La restauration récupère tranquillement, mais le secteur n’est pas sorti du bois.

Après une série de confinements et de fermetures, la restauration peine à se sortir du marasme. Depuis un an, le nombre de restaurants au Canada qui ont fermé leurs portes est 43 % plus élevé que le nombre de restaurants qui ouvrent. L’offre rétrécit toujours.

Selon un récent rapport de Restaurants Canada, les ventes dans le secteur du service alimentaire, ajustées selon l’inflation, stagnent à 11 % en dessous de celles de 2019, la dernière année complète avant la pandémie. Les ventes pourraient toutefois franchir la barre des 100 milliards de dollars dès l’an prochain. Un rebondissement spectaculaire. Pour 2022, nous nous attendons à une diminution de l’achalandage de 9 % dans la restauration avec service, et de 5 % dans la restauration rapide.

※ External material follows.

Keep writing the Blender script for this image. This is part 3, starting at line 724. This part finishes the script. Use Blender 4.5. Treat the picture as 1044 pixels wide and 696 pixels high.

Encore une fois, des chiffres encourageants.

Le rapport annuel se voit bien sûr endoctriné par l’optimisme et la résilience que l’on connaît du secteur. Mais dans une éventuelle récession avec des taux d’intérêt qui augmentent partout, les gens devront faire des choix et même changer certaines habitudes. Sans nul doute, un budget plus serré raréfiera les visites au resto pour bon nombre de consommateurs.

Nous estimons qu’en moyenne, 27 % du budget alimentaire se destine actuellement à la restauration. Avant la pandémie, cette proportion dépassait 35 %. Pour retrouver ce pourcentage, il faudra du temps, voire quelques années.

Mais le rapport surprend un peu ; pas un seul mot sur le travail à domicile. Or, nous estimons que d’ici 2025, près de 40 % de la main-d’œuvre canadienne travaillera au moins une journée par semaine à la maison. Un marché plus domestique et sédentaire n’a pas la même relation avec la nourriture qu’un marché qui se mobilise quotidiennement. La chaîne Shake Shack aux États-Unis, qui possède au-delà de 6000 restaurants dans le monde, dont quelques-uns au Canada, illustre bien le modèle du pivot stratégique durant la pandémie. Les revenus de la chaîne atteignent près de 500 millions de dollars. En mars 2020, ses ventes en ligne étaient pratiquement nulles. Aujourd’hui, 43 % des ventes proviennent du web, par l’entremise de l’application téléphonique. D’ailleurs, pour la restauration rapide, seulement 16,5 % des clients mangeront leurs repas sur place. Avant la pandémie, ce taux atteignait 33,9 %.

Peu surprenant de voir d’autres chaînes imiter Shake Shack, notamment Subway, qui mise beaucoup sur sa propre application. Le trafic virtuel devient ahurissant. Skip, qui vient de licencier 350 personnes, le sait très bien. Cette plateforme de commerce électronique ainsi qu’Uber Eats, Doordash et d’autres qui proposent la livraison de repas des restaurants partenaires voient leurs chiffres d’affaires touchés par un marché qui reconnaît le potentiel d’une clientèle plus virtuelle.

Même les épiciers améliorent leur service et misent davantage sur l’achat en ligne. Avant la pandémie, le service alimentaire avait le quasi-monopole de la livraison et du service au comptoir. Ce n’est plus le cas aujourd’hui.

Bien évidemment, le secteur devra surmonter les embûches semées par l’inflation et la main-d’œuvre. Pour l’inflation, pendant que le prix sur les menus augmente, le nombre de choix diminue. Moins de gaspillage, moins de coûts. Possiblement, nous assisterons à un nombre grandissant de restaurants qui offriront un seul plat par jour. Et pourquoi pas ? Des restaurants européens le font déjà. La demande devient plus prévisible.

Pour la main-d’œuvre, Restaurants Canada estime que le secteur dénombre entre 150 000 et 170 000 postes vacants depuis quelque temps. Mais en réalité, le secteur emploie 271 000 personnes de moins qu’en 2019, avant la pandémie. Un écart énorme. Des établissements réduisent leurs heures d’ouverture et demeurent fermés certains jours de la semaine. Les restaurateurs miseront de plus en plus sur la robotique, et on le constate déjà dans plusieurs commerces, autant dans la cuisine que dans la salle à manger.

La restauration se redéfinit et ressort d’une période tumultueuse avec une volonté ferme de s’adapter à un marché difficilement prévisible. Les tendances à suivre en restauration se concentreront sur les produits locaux, les mets réconfortants et des aliments aux saveurs d’inspiration internationale. En voulez-vous des paradoxes, en v’là.